Bu noktada şunu söylemek anlamlı olacaktır: AKP’nin doğrudan temsil ettiği belirli bir burjuva kültürel anlayışın, geldiği noktada, bir takım somut değişikliklere maruz kalması, salt bir takiyye olarak ele alınmamalı, iktidar mücadelelerinin oluşturduğu dinamiğin zorunlu bir tezahürü olarak görülmelidir. Yani, AKP’nin yaşadığı değişim, iktidara susamışlıktan kaynaklanan “samimi” bir değişimdir; ve bu değişim sadece bir siyasal partinin değil, tüm kentli, İslamcı muhafazakar burjuvazinin değişimidir; çünkü iktidar bloğunda etkin olmak isteyen sadece AKP değil, onun doğrudan temsil ettiği İslami burjuvazidir.

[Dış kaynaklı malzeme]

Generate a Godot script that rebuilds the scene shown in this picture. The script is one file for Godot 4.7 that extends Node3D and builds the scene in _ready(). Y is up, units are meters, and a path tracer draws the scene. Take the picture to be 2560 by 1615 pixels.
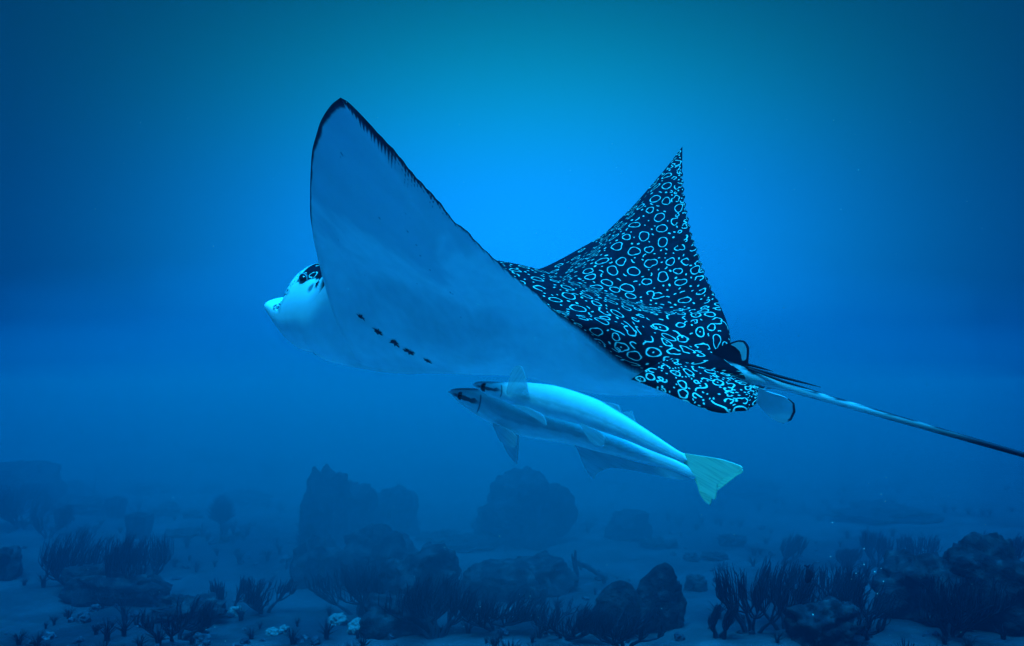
extends Node3D

# Underwater: a spotted eagle ray glides left over a hazy reef, two remoras swim beneath it.
# The seabed lies at y = 0; the lens hovers 2.6 m above it and looks along -z, tilted up a little.

var rng := RandomNumberGenerator.new()
var counts := {}
var sea_noise := FastNoiseLite.new()
var rough_noise := FastNoiseLite.new()
var lump_noise := FastNoiseLite.new()
var mats := {}

# ---------------------------------------------------------------- naming helpers
func numbered(called: String) -> String:
	var n: int = counts.get(called, 0)
	counts[called] = n + 1
	return called if n == 0 else "%s_%03d" % [called, n]

func tag(o: Node, label: String, category: String, group := "", kind := "") -> void:
	if label != "":
		o.set_meta("label", label)
	if category != "":
		o.set_meta("category", category)
	if group != "":
		o.set_meta("group", group)
	if kind != "":
		o.set_meta("kind", kind)

func thing(called: String, label: String, category: String, at := Vector3.ZERO, group := "") -> Node3D:
	var o := Node3D.new()
	o.name = numbered(called)
	add_child(o)
	o.position = at
	tag(o, label, category, group)
	return o

func part(called: String, mesh: Mesh, m: Material, parent: Node) -> MeshInstance3D:
	var o := MeshInstance3D.new()
	o.name = called
	o.mesh = mesh
	if m != null:
		o.material_override = m
	parent.add_child(o, true)
	return o

func mat(c: Color, rough := 0.8, spec := 0.3) -> StandardMaterial3D:
	var m := StandardMaterial3D.new()
	m.albedo_color = c.linear_to_srgb()
	m.roughness = rough
	m.metallic_specular = spec
	return m

# ---------------------------------------------------------------- shape helpers
func knots(pts: Array, x: float) -> float:
	# smooth (monotone-ish Hermite) curve through Vector2 knots sorted by rising x
	var n := pts.size()
	if x <= pts[0].x:
		return pts[0].y
	if x >= pts[n - 1].x:
		return pts[n - 1].y
	var i := 0
	while x > pts[i + 1].x:
		i += 1
	var a: Vector2 = pts[i]
	var b: Vector2 = pts[i + 1]
	var h := b.x - a.x
	var d := (b.y - a.y) / h
	var d0 := d
	var d1 := d
	if i > 0:
		var p: Vector2 = pts[i - 1]
		var dp := (a.y - p.y) / (a.x - p.x)
		d0 = 0.0 if dp * d <= 0.0 else 2.0 * dp * d / (dp + d)
	if i < n - 2:
		var q: Vector2 = pts[i + 2]
		var dn := (q.y - b.y) / (q.x - b.x)
		d1 = 0.0 if dn * d <= 0.0 else 2.0 * dn * d / (dn + d)
	var t := (x - a.x) / h
	var t2 := t * t
	var t3 := t2 * t
	return a.y * (2.0 * t3 - 3.0 * t2 + 1.0) + h * d0 * (t3 - 2.0 * t2 + t) + b.y * (3.0 * t2 - 2.0 * t3) + h * d1 * (t3 - t2)

func along(pts: Array, t: float) -> Vector3:
	# Catmull-Rom through Vector3 points, t in 0..1 by chord length
	var n := pts.size()
	var len := PackedFloat32Array([0.0])
	for i in range(1, n):
		len.append(len[i - 1] + maxf((pts[i] as Vector3).distance_to(pts[i - 1]), 1e-5))
	var want := clampf(t, 0.0, 1.0) * len[n - 1]
	var k := 0
	while k < n - 2 and want > len[k + 1]:
		k += 1
	var u := clampf((want - len[k]) / (len[k + 1] - len[k]), 0.0, 1.0)
	var p1: Vector3 = pts[k]
	var p2: Vector3 = pts[k + 1]
	var h := len[k + 1] - len[k]
	var m1 := p2 - p1
	var m2 := p2 - p1
	if k > 0:
		m1 = (p2 - (pts[k - 1] as Vector3)) / (len[k + 1] - len[k - 1]) * h
	if k < n - 2:
		m2 = ((pts[k + 2] as Vector3) - p1) / (len[k + 2] - len[k]) * h
	var u2 := u * u
	var u3 := u2 * u
	return p1 * (2.0 * u3 - 3.0 * u2 + 1.0) + m1 * (u3 - 2.0 * u2 + u) + p2 * (3.0 * u2 - 2.0 * u3) + m2 * (u3 - u2)

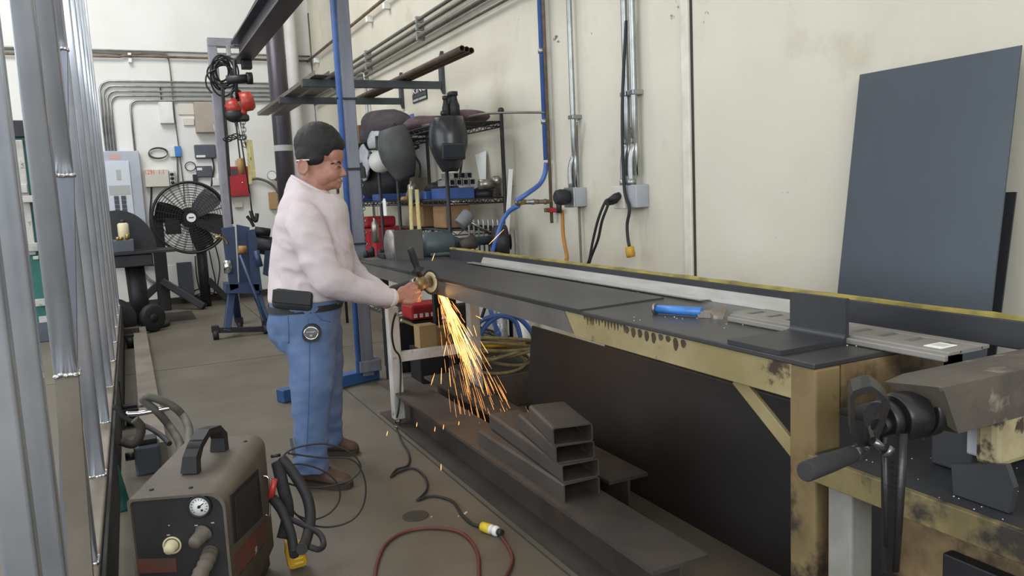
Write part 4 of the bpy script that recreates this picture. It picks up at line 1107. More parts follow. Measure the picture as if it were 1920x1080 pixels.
for (u, v, du, dv, y) in ((838, 640, -6, 28, 3.6), (828, 690, -1, 30, 3.6), (815, 700, -7, 22, 3.55), (842, 690, 3, 35, 3.62), (870, 690, 8, 45, 3.7), (905, 700, 10, 40, 3.75), (919, 790, 8, 34, 3.6), (888, 610, 6, 20, 3.8), (901, 640, 14, 22, 3.8), (892, 592, 12, 6, 3.8), (945, 430, -28, 28, 3.9), (1, 1, 0, 0, 0), (816, 800, -1, 9, 3.3), (832, 796, -1, 9, 3.3), (861, 790, -1, 7, 3.3), (782, 792, -1, 8, 3.35), (727, 808, -2, 9, 3.4), (827, 870, 0, 12, 3.0), (815, 475, -5, 14, 3.8)):
    if y == 0: continue
    p0, p1 = at(u, v, y=y), at(u + du, v + dv, y=y)
    b.loft_c([p0, p0.lerp(p1, .6), p1], [.0006, .0018, .001], 5)
tag(b.build('stray_sparks', 'spark'), 'stray sparks flying away from the stream', 'sparks', kind='stuff')
sl = bpy.data.lights.new('spark_glow', 'POINT'); sl.energy = 5.0; sl.color = (1.0, .55, .2); sl.shadow_soft_size = .06
so = bpy.data.objects.new('spark_glow', sl); COL.objects.link(so); so.location = O + V((-.03, -.10, -.04)) + V((.06, 0, 0))
# ------------------------------------------------------------------ pipe rack on the right wall
for (u, v, ut, vt, vb, ul, l) in ((822, 160, 822, 95, 178, 565, 'nearer dark steel rack arm with an upright on the right wall'), (747, 190, 747, 135, 205, 522, 'farther dark steel rack arm with an upright on the right wall')):
    q = at(u, v, x=2.5); zt, zb_ = at(ut, vt, x=2.5).z, at(ut, vb, x=2.5).z
    r = thing('rack_arm', (2.45, q.y, zb_), l, 'rack arm', 'pipe rack arms')
    MB().prism([(2.52, q.y - .035, zb_), (2.52, q.y - .035, zt), (2.52, q.y + .035, zt - .06), (2.52, q.y + .035, zb_ + .07)], (.03, 0, 0)).build('upright', 'rack_grey', r)
    xl = at(ul, v - 14, y=q.y).x
    MB().box((xl, q.y - .03, q.z - .03), (2.52, q.y + .03, q.z + .03), .003).build('arm', 'rack_grey', r)
zr = at(822, 150, x=2.4).z + .0
za = at(822, 160, x=2.5).z + .032
for k in range(3):
    tag(MB().lathe([(.017, 0), (.022, 0), (.022, 2.75), (.017, 2.75), (.017, 0)], (2.16 + .047 * k, 5.12 + .03 * k, za + .0225), (0, 1, 0), 14, False).build('rusty_pipe', 'rust_pipe'),
        ('leftmost', 'middle', 'rightmost, nearest the wall')[k] + ' of three rusty pipes on the rack arms', 'pipe', 'pipes on the rack arms')
# light channels at the arm tips
za2 = za + .001
for k, (xx, l) in enumerate(((1.46, 'silver channel resting on the rack arm tips, left one'), (1.62, 'silver channel resting on the rack arm tips, right one'))):
    tag(MB().channel([(-.06, 0), (.06, 0), (.06, .035), (.054, .035), (.054, .006), (-.054, .006), (-.054, .035), (-.06, .035)], (xx, 6.3, za2 + .002), (xx, 9.3, za2 + .002)).build('metal_channel', 'conduit_dark'), l, 'channel', 'channels on the rack arms')
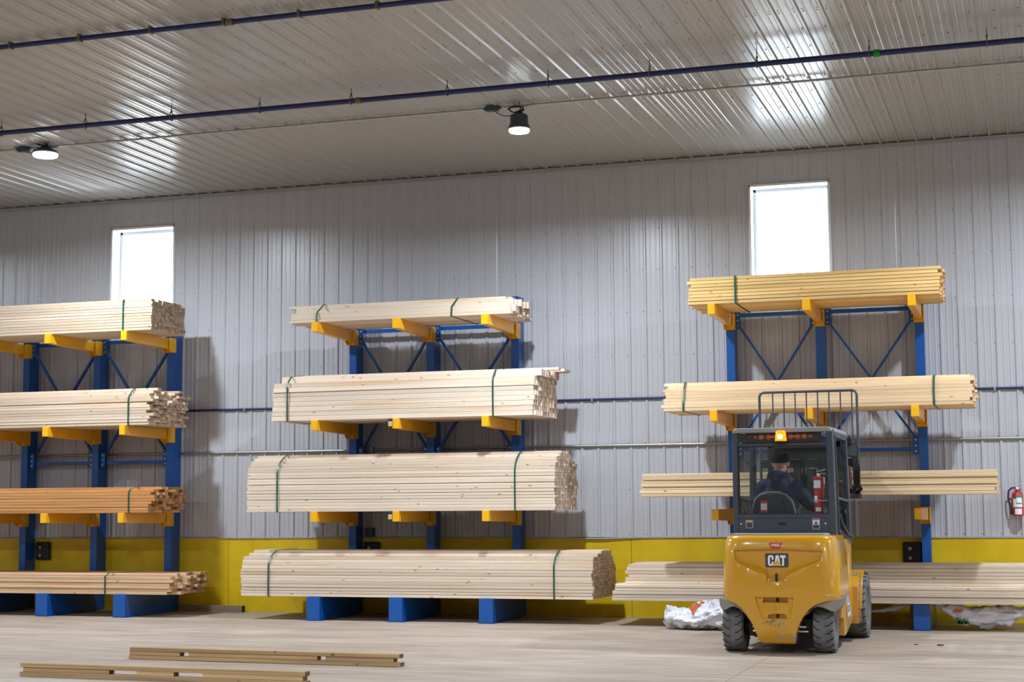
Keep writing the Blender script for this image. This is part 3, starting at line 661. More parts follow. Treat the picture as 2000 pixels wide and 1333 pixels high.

Türkiye’deki sınıf ve iktidar mücadelelerinin bu seyri gözetilmediği takdirde AKP’yi adlandırmaya dönük mevcut çabalar, bu siyasal oluşumu, örneğin neo-muhafazakarlık gibi, soyut ve kendinden menkul bir kategoriye zorla sokmaya çalışmanın ötesine geçemeyecektir. Böyle bir kavrayışa sahip olunduğunda mevcut iktidar mücadelelerinin sonucunda ortaya çıkan gerilimleri, örneğin salt muhafazakar-demokratlar ile liberal demokratlar ya da Tayyipistler(!) ile Kemalistler arasındaki gerginlik olarak kavramakla yetinilmek durumunda kalınır ki, içinde bulunduğumuz toplumsal sürecin bundan çok daha derin anlamları olduğu açıktır. Bu bakımdan, eğer AKP’ye ille de bir isim bulunup kullanılacaksa, bu isim iktidar ve sınıf mücadelelerinin mevcut seyri bağlamında kullanılmalıdır.